Corridor Ramp Checks document the wider field-observation effort connected to Mutilation Watch.
While Ramp 135 near Brewer, Missouri remains the origin point of the investigation, the central question does not end at one location. If the original Brewer File incident was isolated, continued observation may eventually help show that. If another deer or other animal appears under unusual circumstances at a nearby ramp, rest area, roadside pull-off, or exit area along the I-55 Corridor, that discovery may become important to the larger record.
This section focuses on ramp checks along the I-55 Corridor from St. Louis to New Madrid, Missouri. These checks may include roadside observations, exit-ramp inspections, photographs, location notes, weather conditions, animal remains, scavenger activity, roadway evidence, nearby disturbances, and any unusual details that may help compare future discoveries against the original Brewer File incident.
Not every ramp check will produce a finding.
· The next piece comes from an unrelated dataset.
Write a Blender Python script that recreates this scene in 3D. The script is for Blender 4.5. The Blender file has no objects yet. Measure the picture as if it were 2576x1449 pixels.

Most may not. That is part of the investigation. A clean ramp, an unchanged location, or the absence of unusual animal activity still helps build the timeline. Over time, repeated observations may help determine whether the Brewer File remains a single documented event or whether similar incidents begin to appear elsewhere along the Corridor.
The purpose of this section is not to assume a pattern before one exists. The purpose is to watch the route carefully enough that, if a pattern does emerge, it will not be missed.
Each corridor check adds another point to the record.